Une ourse et son petit, entouré par le placenta. L'ourse léchera son petit , d'où célèbre formule "ours mal léché"...

 

 

Il existe à Paris une rue aux Ours, près de l'actuel forum des Halles. Il n'y a jamais eu d'ours à Paris, à part quelques animaux de jongleurs et la rue doit son nom aux oies que l'on y cuisinait. La prononciation et la graphie du Moyen Âge furent progressivement transformées : rue aux Oes, rue aux Oues puis aux Ours...

 

oies sauvages, gravure anglaise?

Ménagier de Paris

"OÉS rosties à 1'aillet blanc en yver, ou à la jance.

Et nota que en Aoust et Septembre, quant les oisons sont aussi grans comme père et mère, l'en congnoist les jeunes à ce que quant l'en appuie son poulce sur leur becq , il fond soubs le poulce, et aux autres non.

Item, nota que oisons mis en mue, se ils sont bien petis, ils engressent jusques au neuvième jour, et après ameigrissent : mais les oés engressent toujours sans défrire ; et soit l'un, soit l'autre, il les convient tenir seichement et garder de mouillier leurs piés, ne estre sur lictière moitte, mais finement seiche, et garder de baigner ne mengier verdure, et ne voient point de clarté, et soient peus de fourment cuit, et abeuvrés de lait meigre ou de l'eaue en quoy le fourment aura cuit, et ne leur convient donner autre buvrage, et soient peus de bonne avoine. [...]

Item , à Paris, les oyers engressent leurs oies de farine, non mie la fleur ne le son, mais ce qui est entre deux , que l'en appelle les gruyaux ou recoppes: et autant comme ils prennent de ces gruyaux ou recoppes, autant mettent-ils d'avoine avec, et meslent tout avec un petit d'eaue, et ce demeure ensemble espais comme paste, et ceste viande mettent en une goutière [mangeoire allongée] sur quatre piés, et d'autre part, de l'eaue et lictière nouvelle chascun jour, et en quinze jours sont gras.
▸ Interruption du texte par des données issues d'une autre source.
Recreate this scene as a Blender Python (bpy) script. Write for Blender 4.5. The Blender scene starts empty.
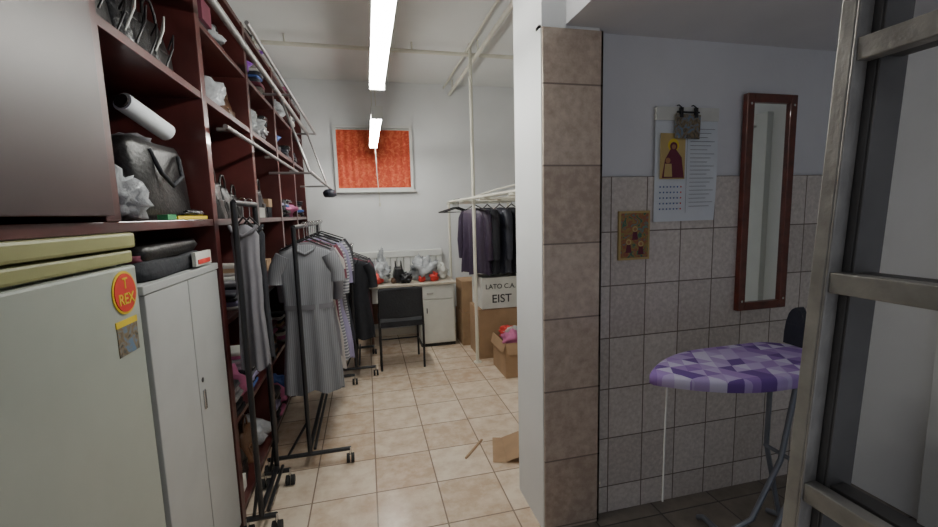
import bpy, math, random
from mathutils import Vector, Matrix, noise
random.seed(4)
CH=1.53
pi=math.pi
# ---------------------------------------------------------------- materials
def newmat(name):
    m=bpy.data.materials.new(name); m.use_nodes=True
    nt=m.node_tree; b=nt.nodes["Principled BSDF"]
    return m,nt,b
def mat(name,col,rough=.5,metal=0.0,var=.12,scale=8,bump=0.0,bscale=60,trans=0,alpha=1,coat=0):
    m,nt,b=newmat(name)
    b.inputs["Roughness"].default_value=rough; b.inputs["Metallic"].default_value=metal
    b.inputs["Transmission Weight"].default_value=trans
    b.inputs["Alpha"].default_value=alpha
    b.inputs["Coat Weight"].default_value=coat
    g=nt.nodes.new("ShaderNodeNewGeometry")
    n=nt.nodes.new("ShaderNodeTexNoise"); n.inputs["Scale"].default_value=scale; n.inputs["Detail"].default_value=4
    nt.links.new(g.outputs["Position"],n.inputs["Vector"])
    r=nt.nodes.new("ShaderNodeValToRGB")
    r.color_ramp.elements[0].position=.3; r.color_ramp.elements[1].position=.7
    r.color_ramp.elements[0].color=[c*(1-var) for c in col]+[1]
    r.color_ramp.elements[1].color=[min(1,c*(1+var)) for c in col]+[1]
    nt.links.new(n.outputs["Fac"],r.inputs["Fac"]); nt.links.new(r.outputs["Color"],b.inputs["Base Color"])
    if bump>0:
        n2=nt.nodes.new("ShaderNodeTexNoise"); n2.inputs["Scale"].default_value=bscale; n2.inputs["Detail"].default_value=5
        nt.links.new(g.outputs["Position"],n2.inputs["Vector"])
        bp=nt.nodes.new("ShaderNodeBump"); bp.inputs["Strength"].default_value=bump; bp.inputs["Distance"].default_value=.01
        nt.links.new(n2.outputs["Fac"],bp.inputs["Height"]); nt.links.new(bp.outputs["Normal"],b.inputs["Normal"])
    return m
def emis(name,col,s):
    m,nt,b=newmat(name)
    b.inputs["Base Color"].default_value=(*col,1); b.inputs["Emission Color"].default_value=(*col,1); b.inputs["Emission Strength"].default_value=s
    return m
def tilemat(name,c1,c2,mortar,w,h,axes,off,rough=.35,ms=.004,nscale=9,bump=.3,lo=.42,hi=.85):
    m,nt,b=newmat(name); L=nt.links
    b.inputs["Roughness"].default_value=rough
    g=nt.nodes.new("ShaderNodeNewGeometry"); s=nt.nodes.new("ShaderNodeSeparateXYZ"); L.new(g.outputs["Position"],s.inputs[0])
    c=nt.nodes.new("ShaderNodeCombineXYZ"); L.new(s.outputs[axes[0]],c.inputs[0]); L.new(s.outputs[axes[1]],c.inputs[1])
    a=nt.nodes.new("ShaderNodeVectorMath"); a.operation='ADD'; a.inputs[1].default_value=(off[0],off[1],0); L.new(c.outputs[0],a.inputs[0])
    br=nt.nodes.new("ShaderNodeTexBrick"); br.offset=0; br.squash=1
    br.inputs["Scale"].default_value=1; br.inputs["Mortar Size"].default_value=ms; br.inputs["Mortar Smooth"].default_value=.1
    br.inputs["Bias"].default_value=0; br.inputs["Brick Width"].default_value=w; br.inputs["Row Height"].default_value=h
    br.inputs["Color1"].default_value=(0,0,0,1); br.inputs["Color2"].default_value=(1,1,1,1); br.inputs["Mortar"].default_value=(.5,.5,.5,1)
    L.new(a.outputs[0],br.inputs["Vector"])
    n=nt.nodes.new("ShaderNodeTexNoise"); n.inputs["Scale"].default_value=nscale; n.inputs["Detail"].default_value=7; n.inputs["Roughness"].default_value=.65
    L.new(g.outputs["Position"],n.inputs["Vector"])
    bw=nt.nodes.new("ShaderNodeMath"); bw.operation='MULTIPLY'; bw.inputs[1].default_value=.22; L.new(br.outputs["Color"],bw.inputs[0])
    ad=nt.nodes.new("ShaderNodeMath"); ad.operation='ADD'; L.new(bw.outputs[0],ad.inputs[0]); L.new(n.outputs["Fac"],ad.inputs[1])
    r=nt.nodes.new("ShaderNodeValToRGB"); r.color_ramp.elements[0].position=lo; r.color_ramp.elements[1].position=hi
    r.color_ramp.elements[0].color=(*c1,1); r.color_ramp.elements[1].color=(*c2,1)
    L.new(ad.outputs[0],r.inputs["Fac"])
    mx=nt.nodes.new("ShaderNodeMix"); mx.data_type='RGBA'
    L.new(br.outputs["Fac"],mx.inputs[0]); L.new(r.outputs["Color"],mx.inputs[6]); mx.inputs[7].default_value=(*mortar,1)
    L.new(mx.outputs[2],b.inputs["Base Color"])
    bp=nt.nodes.new("ShaderNodeBump"); bp.invert=True; bp.inputs["Strength"].default_value=bump; bp.inputs["Distance"].default_value=.004
    L.new(br.outputs["Fac"],bp.inputs["Height"]); L.new(bp.outputs["Normal"],b.inputs["Normal"])
    return m
def patmat(name,cols,scale,kind='noise',rough=.8,stretch=(1,1,1),rot=(0,0,0)):
    m,nt,b=newmat(name); L=nt.links; b.inputs["Roughness"].default_value=rough
    g=nt.nodes.new("ShaderNodeNewGeometry"); mp=nt.nodes.new("ShaderNodeMapping"); mp.inputs["Scale"].default_value=stretch; mp.inputs["Rotation"].default_value=rot
    L.new(g.outputs["Position"],mp.inputs[0])
    if kind=='wave':
        t=nt.nodes.new("ShaderNodeTexWave"); t.inputs["Scale"].default_value=scale; t.inputs["Distortion"].default_value=0.5; L.new(mp.outputs[0],t.inputs["Vector"]); out=t.outputs["Fac"]
    elif kind=='check':
        t=nt.nodes.new("ShaderNodeTexChecker"); t.inputs["Scale"].default_value=scale; L.new(mp.outputs[0],t.inputs["Vector"]); out=t.outputs["Fac"]
    else:
        t=nt.nodes.new("ShaderNodeTexNoise"); t.inputs["Scale"].default_value=scale; t.inputs["Detail"].default_value=3;t.inputs["Distortion"].default_value=1.5; L.new(mp.outputs[0],t.inputs["Vector"]); out=t.outputs["Fac"]
    r=nt.nodes.new("ShaderNodeValToRGB"); r.color_ramp.interpolation='CONSTANT' if kind=='check' else 'LINEAR'
    e=r.color_ramp.elements
    lo,hi=(0,1) if kind!='noise' else (.35,.65)
    n=len(cols)
    while len(e)<n: e.new(.5)
    for i,cc in enumerate(cols):
        e[i].position=lo+(hi-lo)*(i/(n if r.color_ramp.interpolation=='CONSTANT' else n-1)); 
    for i,cc in enumerate(cols): e[i].color=(*cc,1)
    L.new(out,r.inputs["Fac"]); L.new(r.outputs["Color"],b.inputs["Base Color"])
    return m
def trimat(name,cols,s):
    m,nt,b=newmat(name); L=nt.links; b.inputs["Roughness"].default_value=.8
    g=nt.nodes.new("ShaderNodeNewGeometry"); sx=nt.nodes.new("ShaderNodeSeparateXYZ"); L.new(g.outputs["Position"],sx.inputs[0])
    def math_(op,a,bv=None):
        n=nt.nodes.new("ShaderNodeMath"); n.operation=op
        for i,x in enumerate((a,bv)):
            if x is None: continue
            if isinstance(x,(int,float)): n.inputs[i].default_value=x
            else: L.new(x,n.inputs[i])
        return n.outputs[0]
    x=math_('MULTIPLY',sx.outputs[0],s); y=math_('MULTIPLY',sx.outputs[1],s*1.15)
    u=math_('ADD',x,math_('MULTIPLY',y,.5)); v=math_('SUBTRACT',x,math_('MULTIPLY',y,.5))
    c=nt.nodes.new("ShaderNodeCombineXYZ"); L.new(math_('FLOOR',u),c.inputs[0]); L.new(math_('FLOOR',v),c.inputs[1]); L.new(math_('FLOOR',y),c.inputs[2])
    wn=nt.nodes.new("ShaderNodeTexWhiteNoise"); wn.noise_dimensions='3D'; L.new(c.outputs[0],wn.inputs["Vector"])
    r=nt.nodes.new("ShaderNodeValToRGB"); r.color_ramp.interpolation='CONSTANT'; e=r.color_ramp.elements
    while len(e)<len(cols): e.new(.5)
    for i in range(len(cols)): e[i].position=i/len(cols)
    for i,cc in enumerate(cols): e[i].color=(*cc,1)
    L.new(wn.outputs["Value"],r.inputs["Fac"]); L.new(r.outputs["Color"],b.inputs["Base Color"])
    return m

M={}
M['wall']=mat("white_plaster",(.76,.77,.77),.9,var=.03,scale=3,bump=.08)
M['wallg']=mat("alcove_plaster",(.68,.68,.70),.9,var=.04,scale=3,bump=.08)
M['ceil']=mat("ceiling_plaster",(.78,.79,.77),.9,var=.03,scale=2,bump=.05)
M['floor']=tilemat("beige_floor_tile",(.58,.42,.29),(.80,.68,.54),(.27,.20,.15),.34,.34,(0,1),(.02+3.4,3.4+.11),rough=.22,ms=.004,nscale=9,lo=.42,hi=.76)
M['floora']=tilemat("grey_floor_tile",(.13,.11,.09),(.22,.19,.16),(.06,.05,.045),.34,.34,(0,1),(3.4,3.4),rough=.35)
M['wtile']=tilemat("glazed_wall_tile",(.48,.425,.38),(.70,.64,.585),(.19,.155,.13),.19,.255,(0,2),(3.8-.16+.0,2.55-1.675+.255*2),rough=.25,ms=.003,nscale=55)
M['ptile']=tilemat("pillar_tile",(.38,.29,.23),(.60,.50,.41),(.22,.17,.14),.40,.34,(0,2),(3.3,3.4-1.72+.34*3-1.36+.34*2),rough=.3,ms=.004,nscale=26)
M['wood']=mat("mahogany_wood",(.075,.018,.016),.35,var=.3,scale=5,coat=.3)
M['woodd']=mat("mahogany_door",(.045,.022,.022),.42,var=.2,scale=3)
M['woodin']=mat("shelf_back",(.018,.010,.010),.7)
M['steel']=mat("galvanised_pipe",(.34,.33,.32),.40,.8,var=.1)
M['wpipe']=mat("white_painted_pipe",(.70,.68,.58),.45,var=.05)
M['black']=mat("black_enamel",(.012,.012,.014),.35)
M['blackc']=mat("black_cloth",(.012,.013,.018),.85,bump=.4,bscale=40)
M['navy']=mat("quilted_navy",(.02,.022,.035),.55,bump=.5,bscale=25)
M['plum']=mat("quilted_plum",(.040,.026,.052),.5,bump=.5,bscale=25)
M['fridge']=mat("fridge_enamel",(.38,.41,.36),.35,var=.03)
M['olive']=mat("fridge_olive_trim",(.30,.30,.13),.45,var=.05)
M['cab']=mat("cabinet_grey_paint",(.43,.44,.43),.45,var=.04)
M['desk']=mat("desk_white_laminate",(.66,.67,.62),.5,var=.04)
M['deskt']=mat("desk_top_beige",(.58,.52,.42),.45,var=.05)
M['brown']=mat("brown_panel",(.12,.05,.03),.5)
M['card']=mat("cardboard",(.36,.23,.13),.85,var=.12)
M['cardw']=mat("white_carton",(.62,.62,.57),.7,var=.08)
M['white']=mat("white_paint",(.72,.73,.70),.5,var=.03)
M['paper']=mat("white_paper",(.66,.69,.72),.8,var=.03)
M['red']=mat("red_print",(.60,.04,.03),.5)
M['yellow']=mat("yellow_print",(.68,.50,.03),.5)
M['pink']=mat("pink_cloth",(.50,.14,.28),.8)
M['blue']=mat("blue_cloth",(.05,.10,.30),.8)
M['purple']=mat("purple_plastic",(.20,.05,.36),.5)
M['green']=mat("green_plastic",(.05,.3,.12),.5)
M['gold']=mat("gold_leaf",(.50,.37,.15),.5,.1)
M['skin']=mat("painted_ochre",(.35,.17,.08),.7)
M['curtain']=patmat("orange_curtain",[(.50,.055,.025),(.58,.085,.035),(.70,.16,.07)],18,'noise')
M['iron']=trimat("purple_geometric_cover",[(.13,.06,.27),(.38,.28,.54),(.56,.52,.68),(.25,.14,.42),(.45,.36,.60),(.33,.21,.50)],15)
M['ironleg']=mat("grey_enamel_tube",(.24,.26,.30),.35,.5)
M['alu']=mat("ladder_aluminium",(.36,.345,.32),.45,.6,var=.2,scale=25,bump=.15)
M['alud']=mat("ladder_aluminium_inner",(.15,.145,.14),.5,.6,var=.2)
M['bag']=mat("clear_plastic_bag",(.56,.58,.60),.15,trans=.3,var=.2,scale=20,bump=.8,bscale=30)
M['bagd']=mat("black_plastic_bag",(.012,.012,.014),.25,bump=.8,bscale=30)
M['leather']=mat("black_leather",(.010,.009,.009),.38,bump=.2,bscale=80)
M['tan']=mat("brown_leather",(.10,.045,.02),.4,bump=.2,bscale=80)
M['dress']=patmat("grey_check_dress",[(.17,.175,.19),(.25,.255,.27)],28,'wave',.9)
M['stripe']=patmat("striped_blouse",[(.12,.13,.16),(.5,.5,.52)],14,'wave',.9,(1,1,1),(0,pi/2,0))
M['lav']=mat("lavender_dress",(.30,.27,.42),.9)
M['cream']=mat("cream_dress",(.44,.40,.37),.9)
M['grey']=mat("grey_cloth",(.16,.155,.17),.9)
M['maroon']=mat("maroon_cloth",(.14,.03,.05),.9)
M['tube']=emis("fluorescent_tube",(1.0,.995,.94),74)
M['photo']=patmat("photo_print",[(.03,.04,.05),(.22,.16,.08),(.12,.2,.3)],30,'noise',.4)
M['icon']=patmat("icon_print",[(.04,.13,.09),(.30,.22,.06),(.30,.07,.04),(.10,.24,.20)],26,'noise',.35)
M['mesh_b']=mat("chair_fabric",(.025,.026,.03),.9,bump=.3)
mm,nt,bb=newmat("mirror_glass"); bb.inputs["Metallic"].default_value=1; bb.inputs["Roughness"].default_value=.02; bb.inputs["Base Color"].default_value=(.82,.86,.84,1); M['mirror']=mm
M['fwood']=mat("mirror_frame_wood",(.11,.022,.012),.35,var=.35,scale=20,coat=.3)
M['rub']=mat("rubber",(.02,.02,.02),.8)
M['chrome']=mat("chrome",(.6,.6,.6),.2,1.0)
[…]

Et nota que la lictière leur fait tenir leurs plumes nettes."

 

 

LE LIVRE DES MÉTIERS d'Etienne Boileau.

 

Analyse par René de Lespinasse et François Bonnardot, Paris, 1879

 

Les Cuisiniers étaient établis pour vendre au peuple des viandes communes et de bas prix, qu'ils préparaient de diverses manières, soit bouillies, soit rôties. On les les appelait Cuisiniers, du mot cuisine, employé dans le sens de viande accommodée, et aussi Oyers, parce que les oies étaient les volailles dont le peuple faisait la plus grande consommation. Les étaux des Cuisiniers marchands d'oies, ouverts dans un quartier voisin des Halles, ont donné leur nom à la rue aux Oues, transformé aujourd'hui, par une erreur grossière, en rue aux Ours.

 


Il fallait, pour être Cuisinier, savoir préparer convenablemant toutes sortes de viandes et avoir fait deux ans d'apprentissage. Si un fils de Maître voulait exercer le métier de son père avant de le connaître suffisamment, il devait s'adjoindre, à ses dépens, un homme qui sût faire la cuisine et le garder jusqu'à ce qu'il eût acquis lui-même l'habileté nécessaire.
Pour prendre un apprenti, le Maître versait une somme de dix sous, dont six revenaient au Roi et quatre aux Maîtres du métier. Il dressait par écrit les conventions, en présence de plusieurs témoins, et s'engageait à respecter le terme de l'apprentissage.
Les valets ne pouvaient résilier leur contrat de louage qu'avec l'assentiment de leur Maître. Quand un Maître essayait de détourner les valets d'un autre, il était condamné à une amende de dix sous.
Les précautions prises pour les approvisionnements chez les Regrattiers sont renouvelées chez les Cuisiniers; même défense d'aller à la rencontre des marchands forains ou de s'associer avec eux; même obligation de se fournir aux Halles, ou dans les champs qui s'étendent entre le pont du Roule et le pont de Chaillot jusqu'aux faubourgs de Paris, ou du côté de Saint-Honoré et du Louvre.


Les prescriptions relatives à la qualité des viandes méritent d'être citées : Nul ne doit cuire ou rôtir des oies, du bœuf, du mouton, du veau, de l'agneau, du chevreau ou du cochon, si ces viandes ne sont pas loyales et de bonne moelle. Nul ne doit garder plus de trois jours des viandes cuites, qui ne sont pas salées. On ne doit faire des saucisses qu'avec de bonne chair de porc. Quant au boudin de sang, que personne ne puisse en vendre, " car c'est périlleuse viande." Tout morceau méritant un de ces reproches était jeté au feu, condamné à "ardoir", et le Cuisinier payait dix sous d'amende.
Il y avait encore une amende de cinq sous pour celui qui blâmait la viande d'un autre quand elle était réellement bonne, et pour celui qui, voyant un consommateur s'approcher de la fenêtre d'un Cuisinier, cherchait à l'attirer à la sienne, avant qu'il s'en fût éloigné de lui-même. Ces petites chicanes montrent l'esprit étroit des règlements ; mais, si l'on réfléchit qu'ils étaient l'œuvre des ouvriers eux-mêmes, et que l'ouvrier, éminemment pratique, ne voit que les détails, peutêtre les trouvera-t-on réellement utiles.


Terminons par un article autrement intéressant, qui nous apprend, aussi clairement que possible, que les Cuisiniers avaient une caisse de secours. Cet article dit que, sur la portion des amendes allouées aux Jurés, il en sera prélevé un tiers pour former un fonds destiné à soutenir les vieillards tombés dans l'indigence, par infirmité d'âge ou par suite de mauvaises affaires. C'est une institution digne, à tous égards, des meilleurs temps de la civilisation.